_ROWS_:
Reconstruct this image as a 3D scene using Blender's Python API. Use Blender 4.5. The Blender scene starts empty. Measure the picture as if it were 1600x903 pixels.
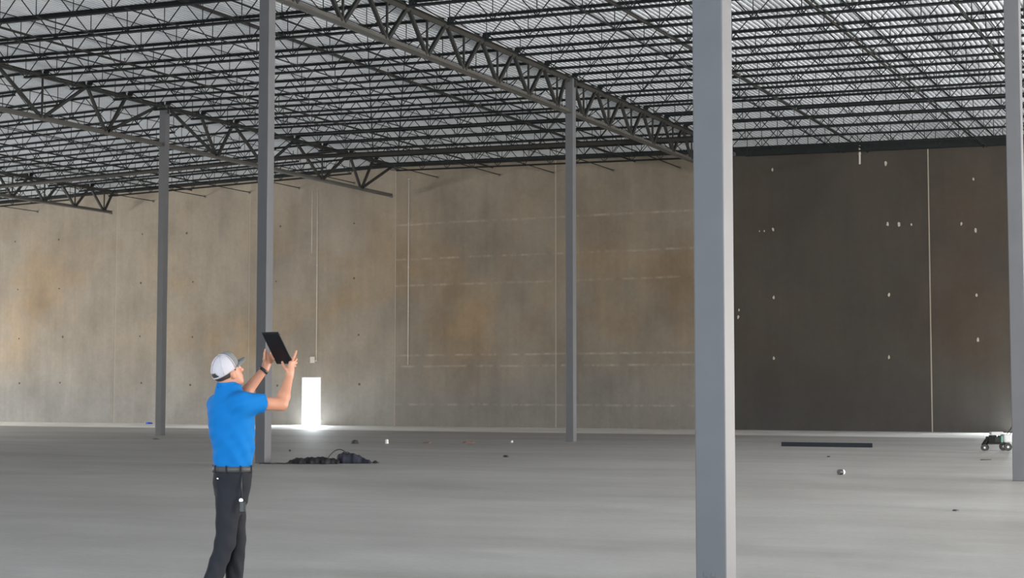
import bpy, bmesh, math, random
import numpy as np
from mathutils import Vector, Matrix
random.seed(7)
S = bpy.context.scene
COL = S.collection
pi = math.pi

# ------------------------------------------------------------------ camera
YAW, PITCH, ROLL, FPX, EYE = 0.4463, 0.0639, 0.0005, 2507.2, 1.55
fw = Vector((-math.sin(YAW)*math.cos(PITCH), math.cos(YAW)*math.cos(PITCH), math.sin(PITCH)))
rt = Vector((math.cos(YAW), math.sin(YAW), 0)); up = rt.cross(fw)
c_, s_ = math.cos(ROLL), math.sin(ROLL)
r2, u2 = c_*rt+s_*up, -s_*rt+c_*up
cam = bpy.data.objects.new('camera', bpy.data.cameras.new('camera')); COL.objects.link(cam)
cam.data.sensor_width = 36; cam.data.lens = 36*FPX/1600; cam.data.clip_end = 500
M = Matrix((r2, u2, -fw)).transposed().to_4x4(); M.translation = (0, 0, EYE)
cam.matrix_world = M
S.camera = cam
# ------------------------------------------------------------------ sky, light, exposure
S.view_settings.view_transform = 'Standard'; S.view_settings.look = 'None'
S.view_settings.gamma = 1; S.view_settings.use_curve_mapping = False
S.view_settings.exposure = 0.0
S.cycles.use_denoising = True
S.cycles.max_bounces = 10; S.cycles.diffuse_bounces = 6; S.cycles.sample_clamp_indirect = 6
W = bpy.data.worlds.new('sky'); S.world = W; W.use_nodes = True
bg = W.node_tree.nodes['Background']; bg.inputs[0].default_value = (0.82, 0.95, 1.0, 1); bg.inputs[1].default_value = 6.0
# daylight entering by the open dock doors of the side and front walls, and by the two doors of the back wall
RIGHT_X, LEFT_X, FRONT_Y, BACK_Y = 11.72, -67.58, -14.0, 63.23
def daylight(name, loc, direction, w, h, power, color):
    L = bpy.data.lights.new(name, 'AREA'); L.shape = 'RECTANGLE'; L.size = w; L.size_y = h; L.energy = power; L.color = color
    o = bpy.data.objects.new(name, L); COL.objects.link(o); o.location = loc
    o.rotation_euler = Vector(direction).to_track_quat('-Z', 'Y').to_euler()
    return o
RIGHT_DOORS = [(12.0, 17.0), (21.0, 26.0), (30.0, 35.0), (39.0, 44.0), (48.0, 53.0)]
FRONT_DOORS = [(-10, -5), (2, 7)]
LEFT_DOORS = [(24, 29), (33, 38), (42, 47), (55, 59)]  # last one: unseen corner door added to brighten the far floor
DOOR_H = 4.6
WARM, COOL, MILD = (1.0, 0.93, 0.86), (0.80, 0.91, 1.0), (1.0, 0.96, 0.91)
for i, (a, b) in enumerate(RIGHT_DOORS):
    daylight('daylight_right', (RIGHT_X+0.1, (a+b)/2, DOOR_H/2), (-1, 0, 0), b-a, DOOR_H, 2700, WARM)
for i, (a, b) in enumerate(FRONT_DOORS):
    daylight('daylight_front', ((a+b)/2, FRONT_Y-0.1, DOOR_H/2), (0, 1, 0), b-a, DOOR_H, 3300, COOL)
for i, (a, b) in enumerate(LEFT_DOORS):
    daylight('daylight_left', (LEFT_X-0.1, (a+b)/2, DOOR_H/2), (1, 0, 0), b-a, DOOR_H, 1300 if a > 50 else 3400, MILD)
DOOR1 = (-41.10, -40.04, 2.22); DOOR2 = (-9.25, -8.2, 2.22)
for a, b, h in (DOOR1, DOOR2):
    daylight('daylight_back_door', ((a+b)/2, BACK_Y+0.35, h/2), (0, -1, -0.15), b-a, h, 620, (0.9, 0.97, 1.0))

# ------------------------------------------------------------------ materials
def nodes_of(name):
    m = bpy.data.materials.new(name); m.use_nodes = True
    return m, m.node_tree.nodes, m.node_tree.links, m.node_tree.nodes['Principled BSDF']
def mat(name, color, rough=0.6, metal=0.0, var=0.15, scale=6.0, bump=0.0, spec=0.5):
    m, N, L, B = nodes_of(name)
    B.inputs['Roughness'].default_value = rough; B.inputs['Metallic'].default_value = metal
    B.inputs['Specular IOR Level'].default_value = spec
    t = N.new('ShaderNodeTexCoord'); n = N.new('ShaderNodeTexNoise'); n.inputs['Scale'].default_value = scale
    n.inputs['Detail'].default_value = 5
    L.new(t.outputs['Object'], n.inputs['Vector'])
    mx = N.new('ShaderNodeMix'); mx.data_type = 'RGBA'
    mx.inputs[6].default_value = tuple(c*(1-var) for c in color)+(1,)
    mx.inputs[7].default_value = tuple(min(1, c*(1+var)) for c in color)+(1,)
    L.new(n.outputs['Fac'], mx.inputs[0]); L.new(mx.outputs[2], B.inputs['Base Color'])
    if bump:
        b = N.new('ShaderNodeBump'); b.inputs['Strength'].default_value = bump; b.inputs['Distance'].default_value = 0.02
        L.new(n.outputs['Fac'], b.inputs['Height']); L.new(b.outputs[0], B.inputs['Normal'])
    return m
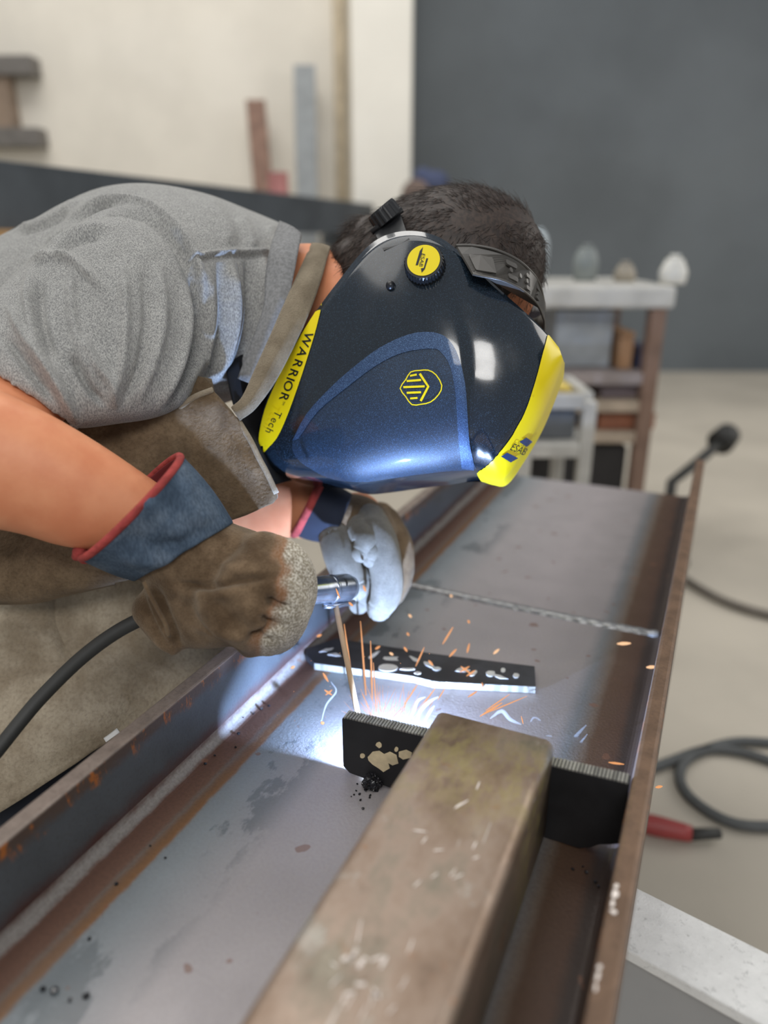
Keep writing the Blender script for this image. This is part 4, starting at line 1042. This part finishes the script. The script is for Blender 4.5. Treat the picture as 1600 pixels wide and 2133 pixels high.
ROWS = [(548, 950, 574, 986, .05), (537, 905, 622, 1000, .066), (553, 840, 690, 1006, .08), (590, 755, 745, 1019, .092), (640, 675, 800, 1013, .102), (700, 592, 862, 1004, .110),
        (770, 510, 925, 997, .114), (835, 482, 985, 988, .116), (905, 490, 1020, 998, .114), (965, 530, 1050, 998, .108), (1030, 592, 1085, 950, .10), (1090, 645, 1125, 880, .09), (1130, 682, 1155, 810, .075), (1163, 722, 1175, 754, .055)]
RW = crom(ROWS, 8); NT = 44
TT = np.sin(np.linspace(0, math.pi / 2, NT)) * 0.0 + np.linspace(0, 1, NT) ** 0.85
def shell_pt(s, t, extra=0.0):
    i = min(int(s), len(RW) - 2); q = s - i; r = RW[i] * (1 - q) + RW[i + 1] * q
    x, y = r[0] + (r[2] - r[0]) * t, r[1] + (r[3] - r[1]) * t
    k = 2.6
    h = r[4] * max(0.0, 1 - t ** k) ** (1 / k)
    h *= 1 - 0.10 * (1 - t) ** 2                  # sides draw in a little towards the ears
    h += extra
    return H(x, y, max(h, 0))
PANEL_C = [(235, 1190), (300, 1070), (400, 960), (500, 870), (620, 780), (750, 720), (860, 710), (930, 745), (975, 830), (1000, 950), (1010, 1080), (1020, 1200), (1040, 1290), (1040, 1318), (900, 1326), (700, 1352), (560, 1372), (420, 1362), (320, 1318), (250, 1262)]
cpx = lambda L, s=2.1333, ox=500, oy=360: [(x / s + ox, y / s + oy) for x, y in L]
PANEL = [tuple(p) for p in crom(cpx(PANEL_C), 3, True)]
def shell_half():
    S_, T_ = len(RW), NT
    P = np.array([[shell_pt(i, t) for t in TT] for i in range(S_)])
    return P
PG = shell_half()
# visor side sinks a little behind the raised cheek panel: a crease along the panel's front edge
xs, ys, _ = proj(PG.reshape(-1, 3)); xs, ys = xs.reshape(PG.shape[:2]), ys.reshape(PG.shape[:2])
crease = crom([(905, 560), (945, 640), (968, 730), (976, 850), (985, 940), (1004, 992)], 5)
cx = np.interp(ys, crease[:, 1], crease[:, 0])
side_off = 1 / (1 + np.exp(-(xs - cx) / 5.0)) * np.clip((ys - 560) / 200, 0, 1)
PG = PG - ZH * (0.0055 * side_off * np.clip(((PG - HO) @ ZH) / 0.03, 0, 1))[..., None]
Sx, Tx = PG.shape[:2]
right = PG.reshape(-1, 3); left = mirror(right)
V = np.vstack([right, left]); F = []
for i in range(Sx - 1):
    for j in range(Tx - 1):
        a = i * Tx + j; q = (a, a + 1, a + Tx + 1, a + Tx); F.append(q); F.append(tuple(k + Sx * Tx for k in q)[::-1])
sm = mesh('shell', V, F)
bm = bmesh.new(); bm.from_mesh(sm); bmesh.ops.remove_doubles(bm, verts=bm.verts[:], dist=0.0008); bmesh.ops.recalc_face_normals(bm, faces=bm.faces[:]); bm.to_mesh(sm); bm.free()
tree = bvh_me(sm)
hit = tree.ray_cast(Vector(CAM), Vector(W(860, 650, 1) - CAM).normalized())
hm = empty('welding_helmet', tuple(HO), label='glossy navy welding mask with yellow stripes worn over the bent head', cat='helmet')
def hpart(name, me, mat, smooth=True, parent=None, **k): return part(name, me, mat, parent or hm, HO, smooth, **k)
out = 1 if hit[1].dot(Vector(CAM) - hit[0]) > 0 else -1
shell_me = baked(sm, [('SOLIDIFY', dict(thickness=.0028 * 1, offset=-1 * out))])
hpart('shell', shell_me, M['shell'])
def decal(name, tri, off, mat, both=True, smooth=True, thick=0.0, **k):
    v, f = drape(tri, tree, off)
    v = np.array([tuple(p) for p in v])
    if both:
        n = len(v); f = list(f) + [tuple(i + n for i in q)[::-1] for q in f]; v = np.vstack([v, mirror(v)])
    used = sorted({i for q in f for i in q}); ix = {o: i for i, o in enumerate(used)}
    return hpart(name, mesh(name, v[used], [tuple(ix[i] for i in q) for q in f]), mat, smooth, **k)
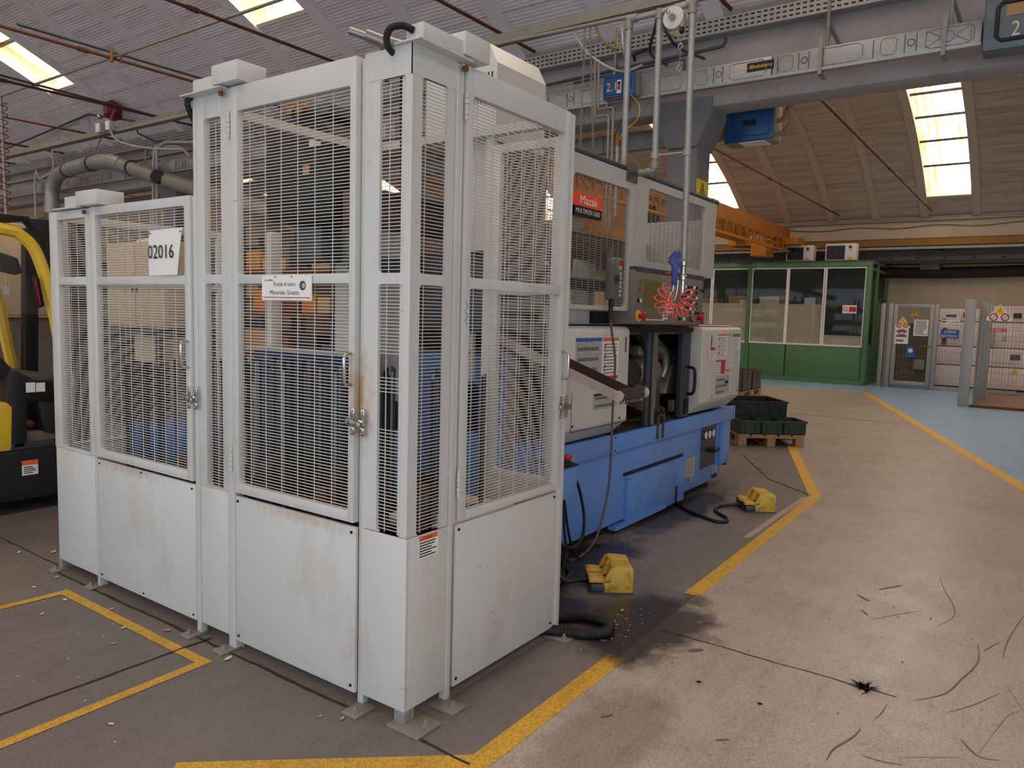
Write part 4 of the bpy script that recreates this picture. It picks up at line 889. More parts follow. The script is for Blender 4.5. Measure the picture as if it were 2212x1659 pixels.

_TASK STATEMENT_: Without the pictures, please reproduce each line of the listing above exactly, from the first one through the line bearing "pi = math.pi".

_PROBLEM SOLUTION_:
Reconstruct this image as a 3D scene using Blender's Python API. Use Blender 4.5. The Blender scene starts empty. Measure the picture as if it were 1600x903 pixels.
import bpy, bmesh, math, random
import numpy as np
from mathutils import Vector, Matrix
random.seed(7)
S = bpy.context.scene
COL = S.collection
pi = math.pi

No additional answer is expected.